Journalism 101 requires that we know which facts are relevant to the story and which ones aren't. How Dylan Farrow came to be Woody Allen's daughter has no relevancy that I can see. She is his daughter. Period.

Yet journalists insist on identifying her by how her relationship with Allen originated. In introducing a piece written by Dylan, New York Times columnist Nicholas Kristof referred to her as Allen's "adoptive daughter." When Allen took the Gray Lady's megaphone a week later, Dylan Farrow was again introduced as "the adopted daughter of Woody Allen and Mia Farrow." Even Vanity Fair's Maureen Orth, who has written two major stories on the allegations that Allen sexually abused Dylan Farrow, also called her "his adopted daughter," when she set out to correct some of the "irresponsible claims" now flying wildly all over the Internet and in print. I would propose that it is irresponsible to continually underscore Dylan Farrow's adoption when Orth refers to her.

I have no personal knowledge of the Allen-Dylan Farrow case, but I do have some first-hand experience with adoption because it's how I chose to form my family. Since my two children are Chinese and my husband and I are not, most people can surmise from looking at us that my kids were adopted. But they are simply my children, not my adopted children. I love them no less because of the method by which we became a family.

When we first brought them home from China -- they were 5.5 years old and 4.5 years old -- I frequently wrote and spoke publicly about the adoption process, hoping to encourage others to consider the adoption of older special needs children. I would gladly answer strangers' questions about my experience -- especially if I thought the stranger was contemplating adoption. I was an adoptive mom back then, doing PR for the cause.

But I remember very precisely the moment that that changed. I was out grocery shopping with my daughter and a stranger approached, looked at us, and asked "Is her father Asian?" I replied, "I assume so. I never actually got a look at his face."

Then I grabbed Sophie's hand and turned away, leaving the stranger looking stunned and speechless. What had happened, I realized, is that it stopped feeling OK to me to turn my family into a poster for adoption. It no longer felt right to let strangers into my family's story or my children's lives. I think it was at that moment that we stopped being an adoptive family and just became a family.

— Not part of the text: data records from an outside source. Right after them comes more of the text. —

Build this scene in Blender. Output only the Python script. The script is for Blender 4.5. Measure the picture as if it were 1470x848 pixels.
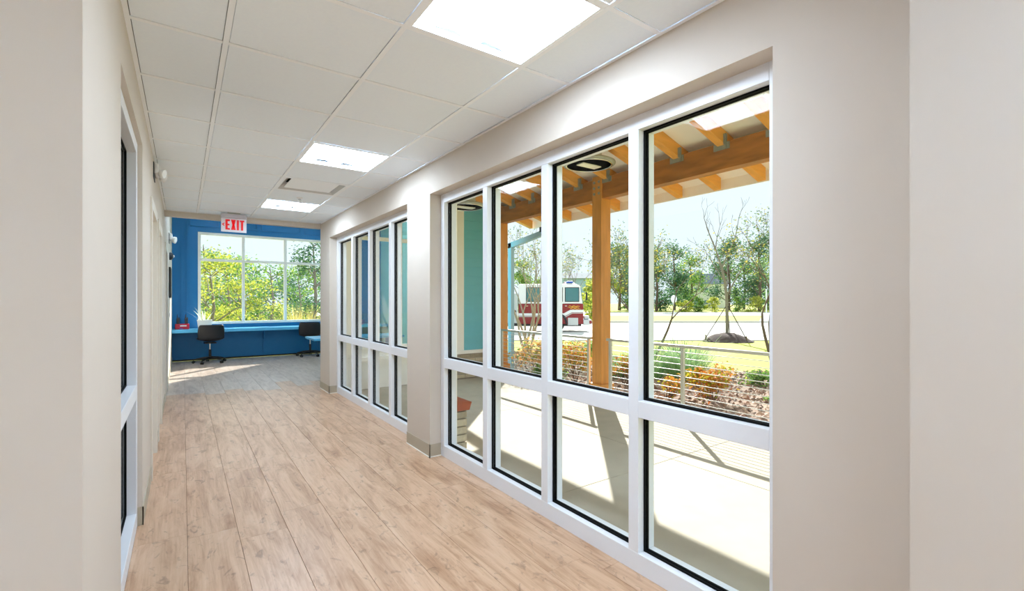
import bpy, math, random
import numpy as np
from mathutils import Matrix, Vector, Quaternion

for o in list(bpy.data.objects): bpy.data.objects.remove(o)
sc = bpy.context.scene
col = sc.collection
R = math.radians

# ------------------------------------------------------------------ camera
YAW = 0.6126
CS, SN = math.cos(YAW), math.sin(YAW)
EYE = 1.38
cam = bpy.data.cameras.new('camera')
cam.lens = 36 * 671.9 / 1470; cam.sensor_width = 36; cam.shift_y = 7.4 / 1470
cam.clip_start = 0.02; cam.clip_end = 600
camo = bpy.data.objects.new('camera', cam); col.objects.link(camo)
camo.location = (0, 0, EYE); camo.rotation_euler = (R(90), 0, -YAW)
sc.camera = camo

# ------------------------------------------------------------------ sky, sun, exposure
w = bpy.data.worlds.new('sky'); sc.world = w; w.use_nodes = True
bg = w.node_tree.nodes['Background']
bg.inputs[0].default_value = (0.80, 0.92, 1.0, 1); bg.inputs[1].default_value = 0.48
sun = bpy.data.lights.new('sun', 'SUN'); sun.energy = 4.7; sun.angle = R(0.45); sun.color = (1.0, 0.965, 0.9)
suno = bpy.data.objects.new('sun', sun); col.objects.link(suno)
SUND = Vector((-1.15, -1.26, -1.0)).normalized()
suno.rotation_euler = SUND.to_track_quat('-Z', 'Y').to_euler(); suno.location = (20, 22, 20)
TROFFER = 15.0
sc.view_settings.view_transform = 'Standard'; sc.view_settings.look = 'None'
sc.view_settings.exposure = 1.3; sc.view_settings.gamma = 1.0; sc.view_settings.use_curve_mapping = False
sc.cycles.use_denoising = True
sc.cycles.max_bounces = 10; sc.cycles.diffuse_bounces = 6; sc.cycles.glossy_bounces = 4
sc.cycles.transparent_max_bounces = 32; sc.cycles.transmission_bounces = 6
sc.cycles.sample_clamp_indirect = 6.0

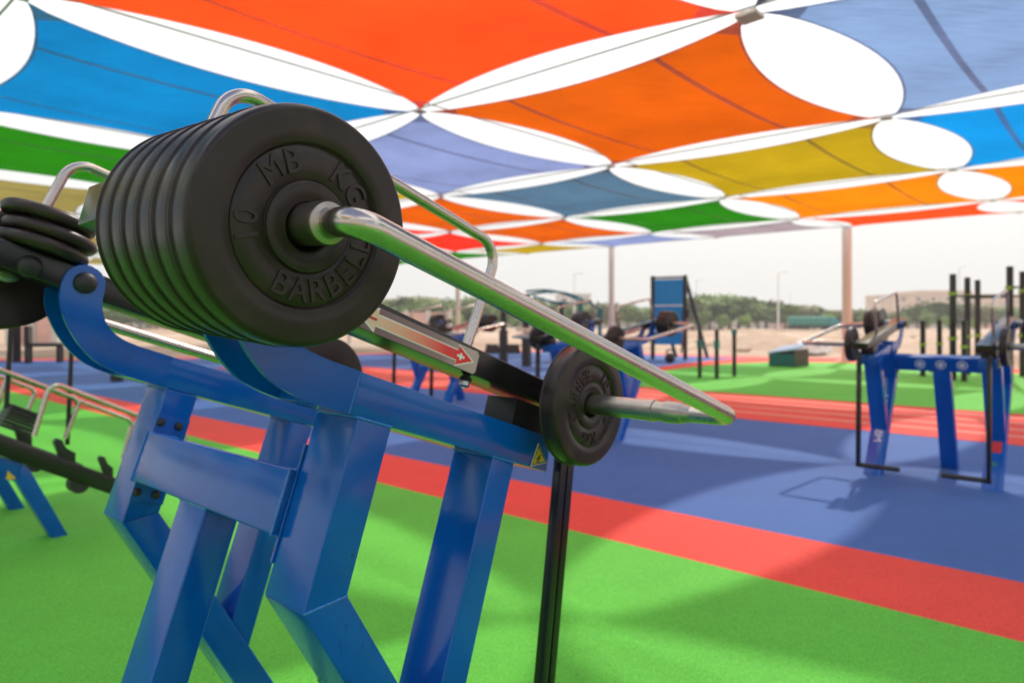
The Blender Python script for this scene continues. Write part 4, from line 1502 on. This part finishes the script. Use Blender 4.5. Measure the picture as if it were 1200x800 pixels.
# parked green truck / awning near the trees
tk = empty('covered_truck', tuple(at(948, 88)))
tag(tk, 'long dark green covered truck parked before the far trees', 'truck')
bm = bmesh.new(); box(bm, -2.3, 2.0, -1.1, 1.1, .7, 1.85, .25, 3); finish('cover', bm, mat_plain('green_tarpaulin', (0.02, 0.17, 0.13), 0.6), tk)
bm = bmesh.new(); prism(bm, [Vector(p) for p in ((2.05, -1, .5), (3.3, -1, .5), (3.3, -1, 1.2), (2.8, -1, 1.75), (2.05, -1, 1.8))], [Vector(p) for p in ((2.05, 1, .5), (3.3, 1, .5), (3.3, 1, 1.2), (2.8, 1, 1.75), (2.05, 1, 1.8))], .06); finish('cab', bm, M['teal'], tk)
bm = bmesh.new(); box(bm, -2.4, 3.2, -1, 1, .45, .68, .02); finish('chassis', bm, M['black'], tk)
for x in (-1.7, -.8, 2.6):
    for y in (-1.05, 1.05):
        bm = bmesh.new(); q = Matrix.Translation((x, y, .42)) @ Vector((0, 1, 0)).to_track_quat('Z', 'Y').to_matrix().to_4x4()
        lathe(bm, [(0, -.15), (.42, -.15), (.42, .15), (0, .15)], 20, q); finish('wheel', bm, M['black_plastic'], tk)

# street lamps
def lamp(px, Y, ytop, label, arm=1.2):
    root = empty('street_lamp', tuple(at(px, Y)))
    tag(root, label, 'street lamp', 'street lamps')
    h = HT(ytop, Y)
    bm = bmesh.new(); tube(bm, [(0, 0, 0), (0, 0, h)], [.12, .07], 10); finish('pole', bm, M['lamp'], root)
    bm = bmesh.new(); tube(bm, [(0, 0, h - .05), (arm * .5, 0, h + .12)], .05, 8); finish('arm', bm, M['lamp'], root)
    bm = bmesh.new(); box(bm, arm * .5 - .1, arm * .5 + .5, -.15, .15, h + .05, h + .17, .04); finish('lamp_head', bm, M['lamp'], root)
lamp(673, 85, 321, 'street lamp just right of the steel tube, above the teal frame')
lamp(912, 85, 320, 'tall street lamp left of the thick column')
lamp(816, 120, 329, 'distant street lamp right of the blue climbing board')
lamp(1124, 110, 313, 'street lamp rising behind the pull-up rig')
lamp(926, 160, 343, 'small far street lamp beside the tall one', .8)

# ---------------------------------------------------------------- hazy desert air
bm = bmesh.new()
box(bm, -420, 420, -60, 420, -1.6, 14)
hz = finish('haze', bm, None, None, False)
hm = bpy.data.materials.new('hazy_air')
hm.use_nodes = True
hn = hm.node_tree
hn.nodes.remove(hn.nodes['Principled BSDF'])
pv = hn.nodes.new('ShaderNodeVolumePrincipled')
pv.inputs['Color'].default_value = (0.95, 0.95, 0.95, 1)
pv.inputs['Density'].default_value = 0.0012
pv.inputs['Anisotropy'].default_value = 0.2
hn.links.new(pv.outputs[0], hn.nodes['Material Output'].inputs['Volume'])
hz.data.materials.append(hm)
hz['kind'] = 'stuff'
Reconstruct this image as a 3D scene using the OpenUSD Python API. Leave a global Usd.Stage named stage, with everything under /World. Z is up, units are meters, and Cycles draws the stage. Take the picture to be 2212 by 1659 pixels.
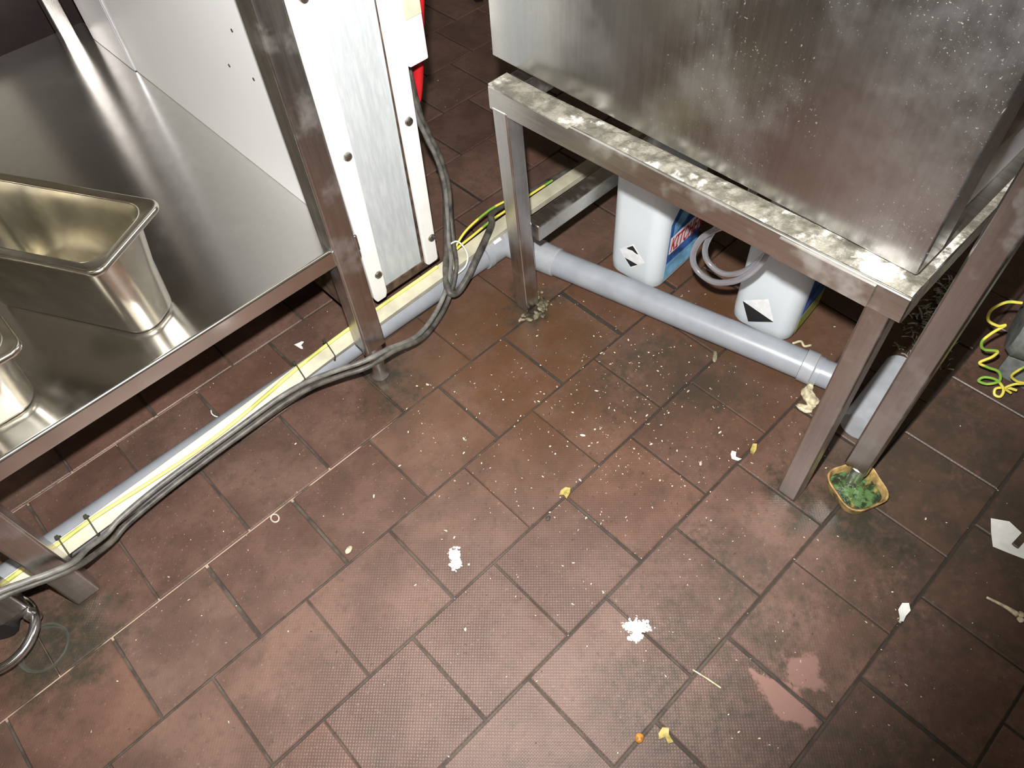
import math, random
import numpy as np, trimesh, usdkit, meshkit
import shapely.geometry as sg
from pxr import Usd, UsdGeom, UsdLux, UsdShade, Gf, Sdf, Vt

rng = np.random.default_rng(7)
random.seed(7)
stage = Usd.Stage.CreateInMemory()
UsdGeom.SetStageUpAxis(stage, 'Z')
UsdGeom.SetStageMetersPerUnit(stage, 1.0)
UsdGeom.Xform.Define(stage, '/World')
UsdGeom.Scope.Define(stage, '/World/Looks')

# ------------------------------------------------------------------ camera, lights, exposure
CAM_R = np.array([[0.7196, -0.6923, -0.0536], [-0.5798, -0.5566, -0.5950], [0.3821, 0.4592, -0.8019]])  # right, down, forward
u, s, vt = np.linalg.svd(CAM_R)
CAM_R = u @ vt
CAM_C = np.array([0.20928, -0.81301, 1.00764])
EXPOSURE = 0.0
FLASH = 34.0          # the camera's own flash
FLASH_AIM = np.array([0.93, 0.33, 0.0])
CEILING = 4.5         # unseen ceiling lamps that light the room, radiance


def frame(x, y, z, c):
    return Gf.Matrix4d(*[float(v) for r in (x, y, z) for v in (*r, 0)], *[float(v) for v in c], 1.0)


cam = UsdGeom.Camera.Define(stage, '/World/camera')
cam.AddTransformOp().Set(frame(CAM_R[0], -CAM_R[1], -CAM_R[2], CAM_C))
cam.CreateHorizontalApertureAttr(36.0)
cam.CreateVerticalApertureAttr(27.0)
cam.CreateFocalLengthAttr(36.0 * 1608.65 / 2212)
cam.CreateClippingRangeAttr((0.02, 100.0))
cam.CreateExposureAttr(EXPOSURE)

FP = CAM_C - 0.018 * CAM_R[0] - 0.082 * CAM_R[1]
zz = FP - FLASH_AIM
zz /= np.linalg.norm(zz)
xx = np.cross([0, 0, 1.0], zz)
xx /= np.linalg.norm(xx)
fl = UsdLux.SphereLight.Define(stage, '/World/flash_light')
fl.AddTransformOp().Set(frame(xx, np.cross(zz, xx), zz, FP))
fl.CreateRadiusAttr(0.012)
fl.CreateNormalizeAttr(True)
fl.CreateIntensityAttr(FLASH)
fl.CreateColorAttr(Gf.Vec3f(1.0, 0.985, 0.96))
sh = UsdLux.ShapingAPI.Apply(fl.GetPrim())
sh.CreateShapingConeAngleAttr(55.5)
sh.CreateShapingConeSoftnessAttr(0.5)
for i, (lx, ly) in enumerate(((-0.5, 0.5), (1.3, -0.9), (-0.6, -1.4))):
    rl = UsdLux.RectLight.Define(stage, '/World/ceiling_light_source_%d' % i)  # lamp out of view, lights the room and the steel weakly
    rl.AddTranslateOp().Set(Gf.Vec3d(lx, ly, 2.565))
    rl.CreateWidthAttr(1.15)
    rl.CreateHeightAttr(0.26)
    rl.CreateIntensityAttr(CEILING)
    rl.CreateColorAttr(Gf.Vec3f(1.0, 0.9, 0.74))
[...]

Yes, there are certain issues that are unique to the fact that my children were older adoptees. But for the most part, when my kids' have struggles, they are the struggles of every kid -- not adopted kid struggles. When homework is hard, it's because they have a hard teacher not because they were adopted. When a best friend disappoints, it's because that's what happens in Middle School, not because they were adopted. When they don't get picked for the team, it's because others played better, not because they were adopted. And when Dylan Farrow says Woody Allen sexually abused her, it is because he is either a criminal or stands wrongly accused -- but it has nothing to do with the fact that she was adopted.

So how about going forward, we keep adoption out of it?